Governor of the Bank of Ghana (BoG), Dr Ernest Addison has said that banking is a profitable business in Ghana.
This explains the reasons why more investors want to move into the sector and inject their capital there, he said.
Dr Addison said this while answering a question as to whether or not investors have applied for new banking licenses in Ghana, while speaking at the 117th Monetary Policy Committee (MPC) press conference in Accra on Monday, March 25.
He revealed that no one has formally applied for the license yet.
“Banking is a profitable business in Ghana so I am not surprised that we still have investors that are looking at putting money into that sector.
“Hopefully, we might have somebody formally applying for a license before the end of the year but now we haven’t received any formal application,” Dr Addison said.
The MPC decided to maintain the policy rate at 29 %. Dr Addison stated although the inflation rate dropped marginally in February, there was a need to further monitor the trends hence the decision to keep at that rate.
Dr Ernest Addison further said that broadly, the banking sector remains stable, despite the elevated credit risks.
Bank’s liquidity and profitability positions have continued to improve, he said.
Out of a total of 23 Banks, he stated, more than half are fully capitalised and have no need for recapitalisation.
Bank capitalization refers to the process of raising capital to strengthen a bank’s financial position. It involves increasing the bank’s capital accounts by issuing new shares, retaining earnings, or obtaining funds from external sources.
“Most of the outstanding banks have met more than two thirds of the required recapitalisation over a three-year period within one year as at the end of 2023,” he said.
“Revenue flows in the first two months of the year are lower vis-a-vis targets, and
expenditures have been fast-paced driven largely by clearance of arrears in the
energy sector.
“It is expected that revenue flows will pick up in March as the deadline
for filing tax returns in April approaches,” he further stated.
He further explained that in the domestic economy, the growth outturn for 2023 was stronger relative to target.
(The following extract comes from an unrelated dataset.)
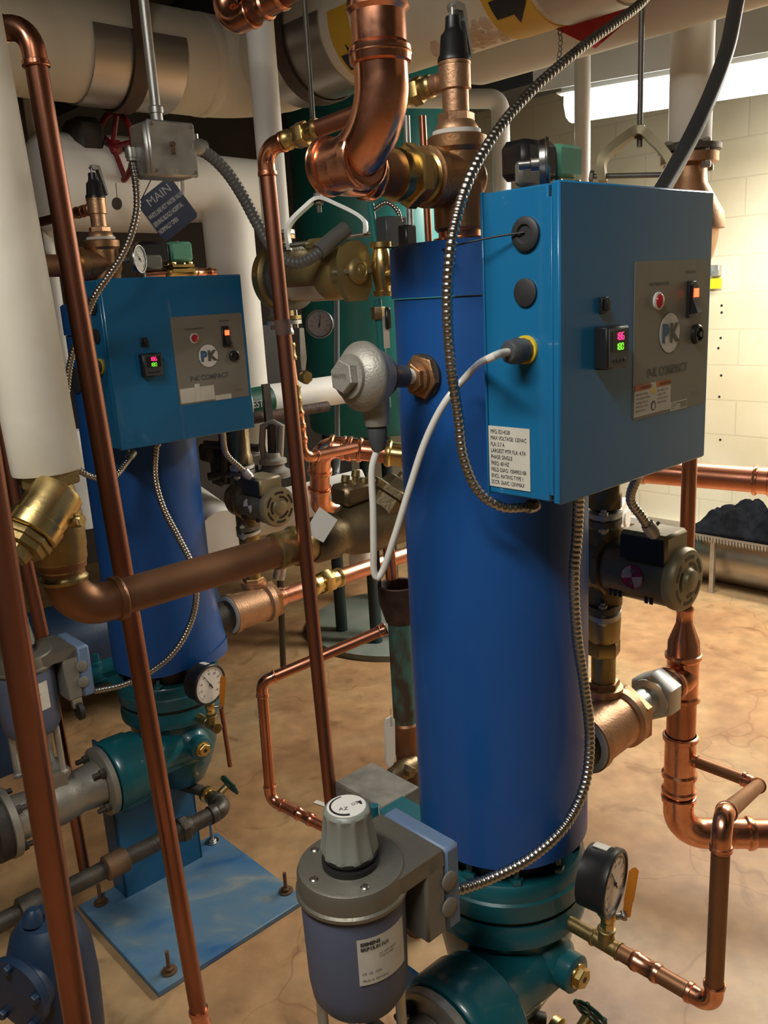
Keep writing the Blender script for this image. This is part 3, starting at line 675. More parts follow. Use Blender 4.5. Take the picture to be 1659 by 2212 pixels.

The fourth quarter Gross Domestic Product (GDP) growth of 3.8 percent was driven by all three sectors.
The updated real Composite Index of Economic Activity (CIEA) recorded an annual growth of 3.5 percent in January 2024, compared to a contraction of 7.6 percent observed for the same period of 2023, affirming the rebound in economic activity.
The key growth drivers in the Index were port activity, imports, industrial consumption of electricity, domestic VAT, and tourist arrivals, he stated.
This was supported by broad improvements in sentiments, amid improvement in the PMI reflecting some uptick in business purchasing activity and new orders. Private sector credit, however, remained sluggish explained by the risk aversion of banks as asset quality weakened over the period.